07/27/2005 12:00AM

Gate works, trainers, and sires keys to betting on 2-year-olds


ETOBICOKE, Ontario - Racing for 2-year-olds is in full swing at Woodbine, and there are many factors to consider when handicapping these races.

Maiden sprints for juveniles can be won or lost at the break, and it is important to keep in mind that first-time starters are the most susceptible to greenness at the start.

First-timers that draw the inside or outside post often break away from the field and toward the open space beside them, thereby losing valuable ground. A prime example of this occurred in the fifth race on July 17, when firsters Spiritwood and Run Justin Run both received significant betting support.

Spiritwood, the 2-1 favorite in the eight-horse field, broke toward the rail from the 1-hole, and got away about two lengths slowly. He subsequently moved up into a stalking position, before fading in the final furlong to end up fifth.

Run Justin Run broke outward from post 8, and gave the field about a one-length head start. He was in contention on the outside until the top of the stretch before retreating to finish a distant seventh.

Jockey Jim McAleney believes inexperience often leads to an awkward break with debuting runners.

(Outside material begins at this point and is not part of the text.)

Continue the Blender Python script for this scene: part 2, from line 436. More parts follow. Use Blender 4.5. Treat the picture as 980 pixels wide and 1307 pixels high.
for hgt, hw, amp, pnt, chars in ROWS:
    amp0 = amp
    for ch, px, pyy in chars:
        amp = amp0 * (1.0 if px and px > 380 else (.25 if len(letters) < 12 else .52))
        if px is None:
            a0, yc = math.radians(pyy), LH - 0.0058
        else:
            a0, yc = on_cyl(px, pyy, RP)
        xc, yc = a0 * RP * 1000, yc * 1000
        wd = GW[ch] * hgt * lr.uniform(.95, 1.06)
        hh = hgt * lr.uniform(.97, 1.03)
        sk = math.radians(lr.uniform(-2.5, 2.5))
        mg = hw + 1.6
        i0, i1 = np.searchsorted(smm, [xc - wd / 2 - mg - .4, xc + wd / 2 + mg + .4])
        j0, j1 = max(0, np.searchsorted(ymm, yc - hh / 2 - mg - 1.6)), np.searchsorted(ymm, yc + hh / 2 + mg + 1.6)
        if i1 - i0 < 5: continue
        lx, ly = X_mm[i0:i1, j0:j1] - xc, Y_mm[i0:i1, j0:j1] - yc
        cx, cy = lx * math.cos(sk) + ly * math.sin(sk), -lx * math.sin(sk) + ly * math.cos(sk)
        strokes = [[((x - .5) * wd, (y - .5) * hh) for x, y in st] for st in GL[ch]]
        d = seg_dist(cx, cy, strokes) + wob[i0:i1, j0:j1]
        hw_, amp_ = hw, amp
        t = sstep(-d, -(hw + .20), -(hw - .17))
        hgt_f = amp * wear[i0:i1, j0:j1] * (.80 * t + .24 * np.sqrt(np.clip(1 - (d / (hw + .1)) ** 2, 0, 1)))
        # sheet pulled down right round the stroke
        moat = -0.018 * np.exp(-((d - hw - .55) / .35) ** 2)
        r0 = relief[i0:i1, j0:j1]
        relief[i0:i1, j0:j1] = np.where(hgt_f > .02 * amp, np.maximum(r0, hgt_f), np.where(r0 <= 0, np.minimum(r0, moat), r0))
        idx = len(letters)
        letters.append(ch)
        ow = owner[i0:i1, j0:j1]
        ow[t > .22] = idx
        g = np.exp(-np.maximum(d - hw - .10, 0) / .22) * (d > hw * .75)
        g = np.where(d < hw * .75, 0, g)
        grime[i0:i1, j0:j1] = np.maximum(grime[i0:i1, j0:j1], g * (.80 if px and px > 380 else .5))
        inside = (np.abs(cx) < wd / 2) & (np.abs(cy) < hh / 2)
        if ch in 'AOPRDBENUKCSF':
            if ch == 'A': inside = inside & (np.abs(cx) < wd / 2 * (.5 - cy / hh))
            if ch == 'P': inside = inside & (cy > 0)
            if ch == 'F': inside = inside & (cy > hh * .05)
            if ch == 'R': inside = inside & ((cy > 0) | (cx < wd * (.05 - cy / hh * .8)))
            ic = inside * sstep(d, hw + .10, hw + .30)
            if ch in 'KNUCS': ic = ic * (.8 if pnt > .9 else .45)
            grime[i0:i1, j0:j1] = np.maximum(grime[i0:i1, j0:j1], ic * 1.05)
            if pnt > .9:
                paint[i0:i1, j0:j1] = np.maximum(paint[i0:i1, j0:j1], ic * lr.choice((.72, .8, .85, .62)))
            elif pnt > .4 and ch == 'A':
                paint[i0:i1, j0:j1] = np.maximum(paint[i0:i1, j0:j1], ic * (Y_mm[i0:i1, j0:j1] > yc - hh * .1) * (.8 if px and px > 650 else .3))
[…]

"If a [first-time starter] breaks from the 1-hole or the extreme outside, they have a tendency to see all the action on their off side, and have an opportunity to move away from the field," McAleney said. "When they break in between horses, they have a greater tendency to break straight."

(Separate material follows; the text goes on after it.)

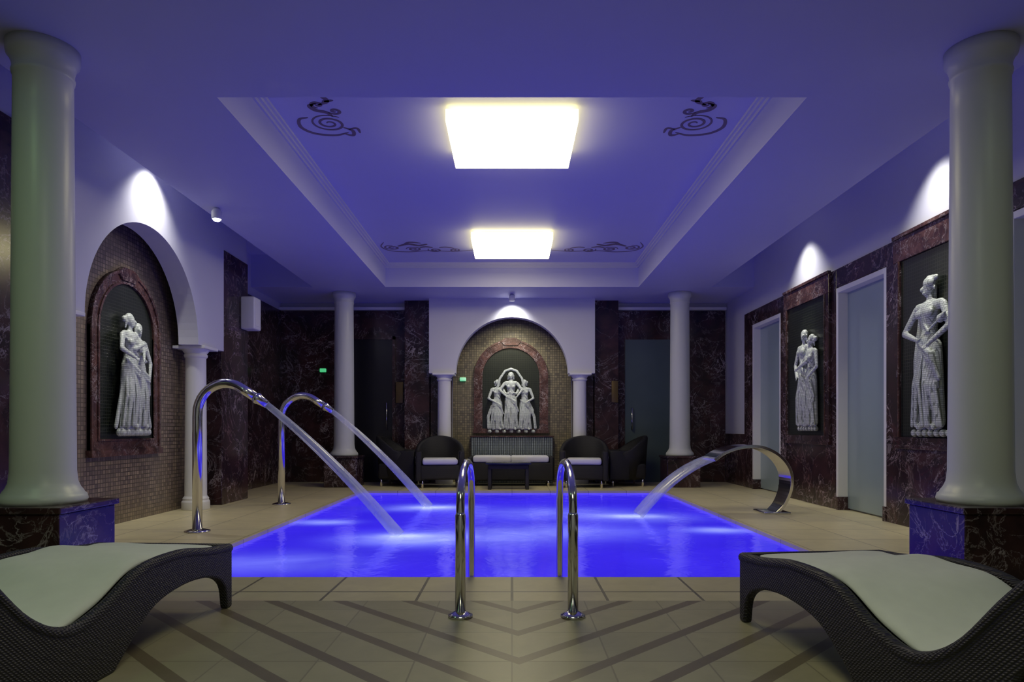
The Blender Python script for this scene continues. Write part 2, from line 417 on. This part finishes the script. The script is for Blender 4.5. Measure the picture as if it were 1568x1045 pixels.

McAleney said that extensive gate schooling is the key to enabling a first-time starter to get away cleanly from any post position.

Spiritwood, a son of hot freshman sire El Corredor, merits serious consideration in his next start, since he should be better for the experience. His trainer, Josie Carroll, does considerably better second time out than first.

Other American-based freshman sires to look for in sprints include Forest Camp, who has already had a debuting juvenile winner at Woodbine this year; Ghostzapper's half-brother City Zip, a Grade 1 winner at 2; and Five Star Day, Trippi, Songandaprayer, Vision and Verse, and Delaware Township.

The first-year Ontario sires that figure to vie for the leading freshman sire honors in the province are Perigee Moon, One Way Love, and Trajectory.

Perigee Moon already has had a stakes-placed runner, Moon Worship, who was second to Vibank in the Clarendon Stakes. Moon Worship has many stakes opportunities in the future.

Perigee Moon won both of his starts as a 2-year-old, including a Group 3 race in Ireland. His dam, Lovlier Linda, won the Grade 1 Santa Margarita Invitational Handicap, and his half-brother Old Trieste won the Grade 2 Swaps Stakes. Perigee Moon is by the successful sire Hennessy, and his offspring have a license to handle most distances, and both dirt and turf.

One Way Love, a restricted stakes winner at 2 and 3, reached full bloom at 5, when he was voted champion sprinter and older horse in Canada. He recently produced a first-start winner, and many of his initial offspring will likely be precocious.

Trajectory, by popular sire of sires Gone West, was a late-developing miler who won the Seagram Cup Stakes at Woodbine during his 4-year-old campaign. He has had a longshot debut winner at this meet, but his progeny eventually might be at their best racing at middle distances.

Woodbine trainers who have excelled with debuting 2-year-olds in recent years include Mark Casse, Reade Baker, Bob Tiller, Scott Fairlie, Jake Nemett, Nick Gonzalez, John Ross, and Sid Attard.

Jockey David Clark, known for his success with babies since the mid-1970's, has won all five 2-year-old stakes run at the meeting. Other riders possessing a good record with 2-year-olds here this year include Emma Wilson, Corey Fraser, Patrick Husbands, and McAleney.